=== EXTRACTED ENTRIES ===

++++++++

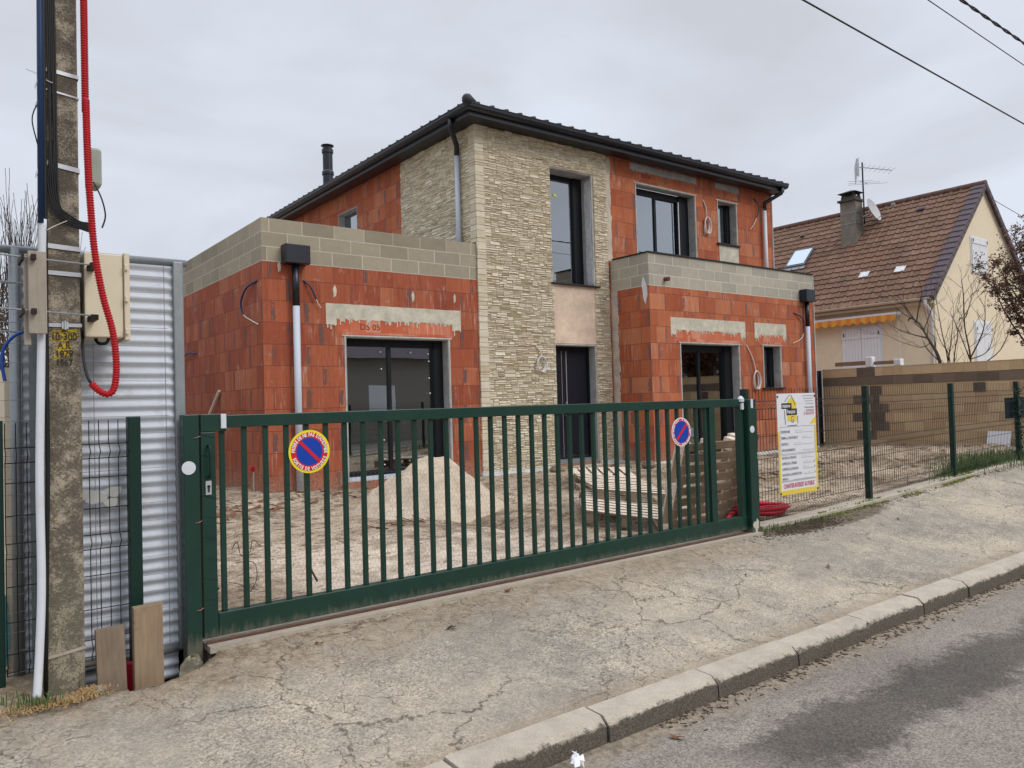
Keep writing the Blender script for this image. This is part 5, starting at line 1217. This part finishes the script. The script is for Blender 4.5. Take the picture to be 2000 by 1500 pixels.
aw = MB(); n = 14; dy = (14.6-10.98)/n
for k in range(n):
    y0_ = 10.98+dy*k; poly = [(y0_, 3.52)]+[(y0_+dy*q/8, 3.40-.085*math.sin(PI*q/8)) for q in range(9)]+[(y0_+dy, 3.52)]
    aw.prism([(p[0], p[1]) for p in poly], (22.54, 0, 0), (0, 1, 0), (0, 0, 1), (.012, 0, 0))
P(aw, 'awning_valance', vm.m, nh)
P(MB().tube([(22.6, 10.92, 3.3), (22.62, 10.92, 2.2)], .012, 6).lathe((22.66, 10.93, 3.54), [(0, -.06), (.05, -.05), (.06, 0), (.05, .05), (0, .06)], 10), 'awning_crank', 'plinth', nh)
# chimney, dish, aerial
chx, chy = 25.12, 13.58
ch = P(MB().box(chx-.23, chx+.23, chy-.27, chy+.27, 5.9, 7.72), 'chimney', concrete('sooty_chimney_render', (.20, .18, .145), scale=5), nh)
P(MB().box(chx-.32, chx+.28, chy-.32, chy+.32, 7.725, 7.79).box(chx-.21, chx+.21, chy-.24, chy+.24, 7.792, 7.9), 'chimney_crown', concrete('dark_stained_concrete', (.07, .065, .06)), ch)
pc = MB()
for sx in (-1, 1):
    for sy in (-1, 1): pc.box(chx+sx*.165-.035, chx+sx*.165+.035, chy+sy*.19-.035, chy+sy*.19+.035, 7.901, 8.02)
pc.add([(chx-.3, chy-.34, 8.021), (chx+.3, chy-.34, 8.021), (chx+.3, chy+.34, 8.021), (chx-.3, chy+.34, 8.021), (chx, chy, 8.14)], [(3, 2, 1, 0), (0, 1, 4), (1, 2, 4), (2, 3, 4), (3, 0, 4)])
P(pc, 'chimney_cap', simple('dark_cap', (.05, .048, .045), .9), ch)
P(MB().box(chx-.24, chx+.24, chy-.28, chy+.28, 7.32, 7.345).box(chx-.24, chx+.24, chy-.28, chy+.28, 6.95, 6.975), 'steel_band', 'galv', ch)
dd = Vector((.10, -1, .38)).normalized(); dish = MB().lathe((chx+.28, chy-.62, 7.38), [(.0, -.07), (.15, -.06), (.3, -.03), (.41, .015), (.42, .03), (.4, .02), (.3, -.018), (.15, -.045), (.02, -.055)], 28, dd)
ds = P(dish, 'satellite_dish', simple('pale_grey_dish', (.46, .46, .46), .5, 0, .05), nh, smooth=True)
P(MB().tube([(chx+.2, chy-.3, 7.2), (chx+.3, chy-.5, 7.25)], .03, 8).tube([(chx+.3, chy-.66, 7.0), (chx+.1, chy-1.35, 7.35)], .012, 6).box(chx+.06, chx+.14, chy-1.42, chy-1.32, 7.33, 7.42), 'dish_arm', 'galv', ds)
mx_, my_ = 25.62, 13.4
an = P(MB().tube([(mx_, my_, 7.0), (mx_, my_, 9.13)], .025, 8), 'aerial_mast', 'sill', nh)
am = MB(); am.tube([(mx_-.1, my_+.1, 8.98), (mx_+.5, my_-.75, 8.75)], .014, 5); am.tube([(mx_-.35, my_-.35, 8.25), (mx_+.25, my_+.25, 8.6)], .012, 5)
for k in range(7): f = k/6; am.tube([(mx_+.5*f-.25, my_-.75*f-.25, 8.96-.23*f), (mx_+.5*f+.25, my_-.75*f+.25, 8.96-.23*f)], .006, 4)
for k, L_ in ((0, .75), (.4, .6), (.9, .5)): am.tube([(mx_-.35+.6*k-L_*.6, my_-.35+.6*k+L_*.6, 8.25+.35*k), (mx_-.35+.6*k+L_*.6, my_-.35+.6*k-L_*.6, 8.25+.35*k)], .006, 4)
for s_ in (-1, 1):
    for k in range(8):
        q = k/7; am.tube([(mx_-.1+s_*.42*q, my_+.15+.3*q*s_, 9.0-.02*k+.35*.8), (mx_-.18+s_*.42*q, my_+.1+.3*q*s_, 8.95-.02*k-.3)], .0045, 4)
    for z in (9.24, 9.0, 8.8, 8.6): am.tube([(mx_-.12, my_+.12, z), (mx_-.12+s_*.42, my_+.12+.3*s_, z-.06)], .0045, 4)
P(am, 'aerial_element', 'galv', an)
# roof window, glass tiles, vent tiles
def on_slope(y, x): return Vector((x, y, 3.87+(x-22.5)*(3.79/3.9)))
sk0 = on_slope(15.68, 24.37); up_ = -sd_
fw = P(MB().ob(sk0+nn*.03, up_*.98, (0, -.78, 0), nn*.07), 'roof_window', simple('grey_roof_window', (.10, .105, .11), .5), nh)
P(MB().ob(sk0+nn*.102+up_*.08+Vector((0, -.06, 0)), up_*.82, (0, -.66, 0), nn*.01), 'pane', simple('reflective_pane', (.45, .50, .55), .12, .7, .02), fw)
P(MB().ob(sk0+nn*.04-up_*.16, up_*.158, (0, -.8, 0), nn*.02), 'flashing', 'galv', fw)
for y_ in (12.55, 11.43): P(MB().ob(on_slope(y_, 23.5)+nn*.05, up_*.26, (0, -.3, 0), nn*.012), 'glass_tile', 'plinth', roofn)
for y_, x_ in ((11.71, 25.79), (15.88, 25.7)): P(MB().ob(on_slope(y_, x_)+nn*.04, up_*.16, (0, -.22, 0), nn*.07), 'vent_tile', 'verge', roofn, bevel=.03)
wl_ = MB()
for x_, y_, z_ in ((22.76, 11.72, 3.72), (22.72, 10.7, 3.3), (25.2, 9.93, 4.75), (24.2, 9.93, 3.3)):
    wl_.tube([(x_, y_, z_), (x_-.05, y_-.05, z_+.06), (x_-.08, y_-.1, z_+.04)], .02, 6)
P(wl_, 'wall_hook', 'sill', nh)
# terrace parapet of the neighbour
tp_ = empty('terrace_balustrade', (20, 11, 0), 'white terrace posts with brown rails behind the boundary wall', 'balustrade')
P(MB().box(19.95, 20.1, 8.5, 13.2, .5, 1.93), 'low_wall', 'shutter', tp_)
for y_ in (10.47, 9.72): P(MB().box(19.93, 20.12, y_-.09, y_+.09, 1.931, 2.20 if y_ > 10 else 2.10), 'post', 'shutter', tp_, bevel=.02)
P(MB().box(20.0, 20.05, 10.58, 11.45, 1.99, 2.10).box(20.0, 20.05, 9.83, 10.36, 1.98, 2.07), 'rail', 'wood_dark', tp_)
# ------------------------------------------------------------------ trees
def branch(mb, p, d, L_, r_, dep, rr, up=.15, spread=.5, kids=3, seg_=5, crook=.12, minr=.0025, taper=.55):
    pts = [Vector(p)]; d = Vector(d).normalized(); rs_ = [r_]; 
    for k in range(seg_):
        d = (d+Vector((rr.gauss(0, crook), rr.gauss(0, crook), rr.gauss(0, crook)+up*.3))).normalized()
        pts.append(pts[-1]+d*L_/seg_); rs_.append(max(minr, r_*(1-(1-taper)*(k+1)/seg_)))
    mb.tube(pts, rs_, 5 if r_ > .012 else 4, caps=False)
    if dep <= 0: return
    for k in range(kids):
        i = rr.randint(1, seg_) if k else seg_; q = Vector((rr.gauss(0, 1), rr.gauss(0, 1), rr.gauss(0, .5))).normalized()
        nd = (d+q*spread*rr.uniform(.6, 1.3)).normalized(); branch(mb, pts[i], nd, L_*rr.uniform(.55, .8), rs_[i]*.62, dep-1, rr, up, spread, kids, seg_, crook, minr, taper)
def bare_tree(x_, limbs, label, cat='tree', name='bare_tree', base=None, grp='bare trees in the neighbour garden'):
    t = empty(name, base, label, cat, grp); rr = random.Random(int(base[1]*10)); mb = MB(); tw_ = MB()
    for pts, r0 in limbs:
        q = arc([(x_+rr.uniform(-.05, .05)*k, p[0], p[1]) for k, p in enumerate(pts)], 6); n = len(q)
        mb.tube(q, [r0*(1-.7*i/(n-1)) for i in range(n)], 6)
        for i in range(4, n, 2):
            d = (q[i]-q[i-1]).normalized()+Vector((rr.gauss(0, .5), rr.gauss(0, .6), rr.gauss(0, .3)+.2)); branch(tw_, q[i], d, rr.uniform(.25, .6), r0*.25, 1, rr, .2, .5, 2, 4, .1, .003)
    mb.build('trunk', M['bark'], t, smooth=True); tw_.build('crown', M['bark2'], t)
bare_tree(19, [([(8.2, .8), (8.26, 1.92), (8.51, 2.51), (8.76, 2.9)], .055), ([(8.76, 2.9), (8.95, 3.2), (9.1, 3.44)], .022), ([(8.76, 2.9), (8.7, 3.3), (8.61, 3.56)], .022), ([(8.51, 2.51), (8.8, 2.6), (9.2, 2.75)], .02), ([(8.6, 2.7), (8.4, 3.2), (8.25, 3.7)], .014), ([(8.45, 2.4), (8.7, 2.3), (9.3, 2.55)], .012)], 'bare fruit tree with a thick limb leaning left above the block wall', base=(19, 8.2, .5))
bare_tree(18.8, [([(7.95, .8), (7.99, 1.93), (8.07, 2.59), (8.16, 3.32)], .02), ([(7.99, 1.93), (7.9, 2.4), (7.82, 3.1)], .016), ([(7.9, .8), (7.86, 2.0), (7.74, 2.56), (7.94, 3.06)], .018), ([(7.9, .8), (7.95, 2.0), (8.15, 2.4), (8.3, 3.0)], .016)], 'middle bare sapling with thin upright shoots above the block wall', base=(18.8, 7.9, .5))
bare_tree(18.9, [([(7.6, .8), (7.57, 1.94), (7.62, 2.67), (7.62, 3.4), (7.66, 3.75)], .024), ([(7.62, 2.9), (7.5, 3.2), (7.44, 3.45)], .013), ([(7.57, 1.94), (7.35, 2.4), (7.25, 2.75), (7.15, 3.2)], .02), ([(7.57, 1.94), (7.2, 2.1), (7.0, 2.6)], .015), ([(7.5, 1.7), (6.95, 2.1), (6.72, 2.7)], .016), ([(7.57, 1.94), (7.75, 2.5), (7.85, 2.9)], .014)], 'right hand bare sapling with several curved stems before the gable', base=(18.9, 7.6, .5))
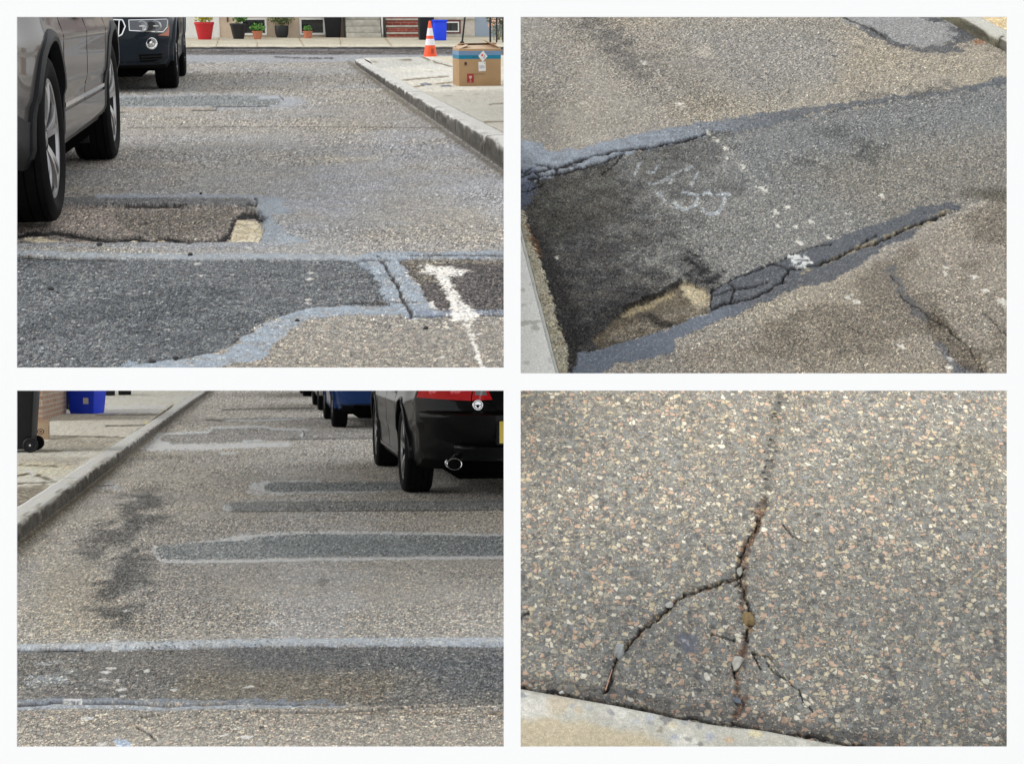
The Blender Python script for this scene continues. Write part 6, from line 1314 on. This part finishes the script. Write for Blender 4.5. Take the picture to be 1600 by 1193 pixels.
t = bin_(P3, x+.02, y+.30, Z3, R(-24), .50, .42, .50, M_BLUEP, 'large bright blue recycling bin standing on the pavement', lid=False, wheels=False, name='recycling_bin', taper=.86)
mb = MB(); mb.box(.05, -.212, .16, .14, -.200, .26); mb.build('white_sticker', M_WHT, t)
mb = MB(); mb.box(-.2, -.22, .445, .1, -.214, .462); mb.build('white_print', M_WHT, t)
x, y = on3(180, 616)
t = empty('stone_step', P3, x-.5, y, Z3, 0, 'low dark stone doorstep farther along the pavement', 'step'); mb = MB(); mb.box(-.9, 0, 0, .15, .9, .17); mb.build('lower_step', M_CONC, t, bevel=.01); mb = MB(); mb.box(-.9, .0, .172, -.1, .9, .36); mb.build('upper_step', M_CONC, t, bevel=.01)
for i, (px_, pz_) in enumerate(((168, 618.0), (194, 617))):
    x, y = on3(px_, pz_); t = empty('planter', P3, x, y+.2, Z3, 0, ('dark square planter left of the low stone doorstep', 'dark slim planter right of the low stone doorstep')[i], 'planter'); mb = MB(); mb.box(-.16, -.14, 0, .16, .14, .34, taper=.85); mb.build('container', M_BIN, t, bevel=.01); mb = MB(); leaves(mb, (0, 0, .42), .16, .14, .12, 90, .06, rng); mb.build('foliage', M_LEAFD, t)
# ---- pebbles caught in the cracks of place 4
def pebble(px, py, a, b, h, rot, col, label, seed, place=P4, z=.0, group=None, rz0=.35):
    rg = random.Random(seed); me = bpy.data.meshes.new('pebble'); bm = bmesh.new(); bmesh.ops.create_icosphere(bm, subdivisions=4, radius=1)
    for _ in range(9):                                     # chip flat facets
        n_ = Vector((rg.gauss(0, 1), rg.gauss(0, 1), rg.gauss(.2, .8))).normalized(); d_ = .62+.22*rg.random()
        for v in bm.verts:
            q = v.co.dot(n_)
            if q > d_: v.co -= n_*(q-d_)*.9
    for v in bm.verts:
        u = v.co; s_ = 1+.05*math.sin(u.x*5+seed)*math.cos(u.y*6)+.03*math.sin(u.z*11+u.x*9); v.co = Vector((u.x*a*s_, u.y*b*s_, u.z*h*s_))
    bm.to_mesh(me); bm.free(); me.polygons.foreach_set('use_smooth', [True]*len(me.polygons)); me.set_sharp_from_angle(angle=R(28))
    me.materials.append(mat('pebble '+str(seed), col, .8, noise=.4, nscale=60, bump=.5)); o = bpy.data.objects.new('pebble', me)
    x, y = pw(place, px, py, z); link(o, None, place.M @ Matrix.Translation((x, y, z+h*rz0)) @ Matrix.Rotation(R(rot), 4, 'Z')); tag(o, label, 'pebble', group)
pebble(1169, 967, .014, .028, .012, 4, (.20, .14, .06), 'honey brown oval pebble wedged upright in the main crack', 1)
pebble(1152, 1036, .014, .025, .013, -22, (.36, .35, .31), 'pale two tone pebble low in the main crack', 2)
pebble(968, 1018, .012, .026, .012, -12, (.24, .25, .25), 'mottled grey pebble lying in the side crack', 3)
pebble(1046, 946, .010, .010, .008, 10, (.36, .36, .34), 'small round white pebble on the side crack', 4)
pebble(1105, 1057, .009, .013, .005, 15, (.45, .43, .38), 'small white chip between the two cracks', 5)
pebble(878, 1082, .007, .005, .005, 0, (.5, .5, .48), 'tiny white chip beside the concrete kerb', 6)
pebble(1156, 893, .008, .016, .008, -8, (.28, .28, .25), 'narrow grey chip where the cracks meet', 7)
pebble(1152, 1094, .008, .012, .006, 30, (.10, .12, .15), 'small slate blue chip near the foot of the main crack', 8)
# twigs in the side crack
x, y = pw(P4, 952, 1062, .004); t = MB(); t.tube((0, 0, .006), (.018, .058, .010), .0016, .0010, 6); o = t.build('twig', mat('dry twig', (.42, .24, .18), .8), None, P4.M @ Matrix.Translation((x-.01, y-.03, 0))); tag(o, 'thin reddish twig lying in the foot of the side crack', 'twig')
# loose stones on the repaired patches of place 1
for i, (px_, py_, s_) in enumerate(((80, 453, .012), (155, 384, .013), (297, 399, .012), (314, 303.5, .010), (275, 562, .010), (238, 567, .011), (464, 502, .009), (665, 514, .009))):
    pebble(px_, py_, s_, s_*.9, s_*.7, i*40, (.035, .035, .038), ('small dark stone on the left of the dark repair', 'small dark stone just below the pothole', 'small dark stone on the seam above the dark repair', 'tiny dark stone on the road above the pothole', 'tiny dark stone at the bottom edge on pale tar', 'dark stone left of another at the bottom edge of the tar', 'tiny dark stone below the white flecks', 'tiny dark stone left of the white paint spill tail')[i], 20+i, P1, 0, 'loose dark stones on the road', .6)
# ================================================================== WHITE DISPLAY BOARD with four openings, standing in front of the four streets
bd = MB(); D = 3.3; TH = .004
def bp_(px, py, d): return Vector(((px-CX)/F*d, (CY-py)/F*d, -d))
XS = [-70, 26, 787, 813.5, 1574, 1670]; YT = {0: (26.5, 573.5), 1: (26.5, 583)}
def slab(x0, y0, x1, y1):
    fr = [bp_(x0, y0, D), bp_(x1, y0, D), bp_(x1, y1, D), bp_(x0, y1, D)]; bk = [q+Vector((0, 0, -TH)) for q in fr]
    bd.add(fr+bk, [(3, 2, 1, 0), (4, 5, 6, 7), (0, 1, 5, 4), (1, 2, 6, 5), (2, 3, 7, 6), (3, 0, 4, 7)])
slab(-70, -40, 26, 1230); slab(1574, -40, 1670, 1230); slab(787, -40, 813.5, 1230)
slab(26, -40, 787, 26.5); slab(26, 574, 787, 610); slab(26, 1166, 787, 1230)
slab(813.5, -40, 1574, 26.5); slab(813.5, 583, 1574, 610); slab(813.5, 1166, 1574, 1230)
M_BOARD = mat("white board", (.80, .80, .80), .75, spec=.2, noise=.004, nscale=4)
bm = bmesh.new(); me = bpy.data.meshes.new('display_board'); me.from_pydata([tuple(v) for v in bd.v], [], bd.f); bm.from_mesh(me)
bmesh.ops.remove_doubles(bm, verts=bm.verts, dist=1e-5); bmesh.ops.recalc_face_normals(bm, faces=bm.faces); bm.to_mesh(me); bm.free(); me.materials.append(M_BOARD)
ob = bpy.data.objects.new('display_board', me); link(ob, None, Matrix.Translation((0, 0, CAMH)) @ co.rotation_euler.to_matrix().to_4x4())
tag(ob, 'white display board with four rectangular openings that each frame a street', 'display board')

++++++++

=== GIVEN PROBLEM ===
Looking at the records above, tally the lines holding "Take" and reply with that number only.

=== SOLUTION FOR THIS EXERCISE ===
2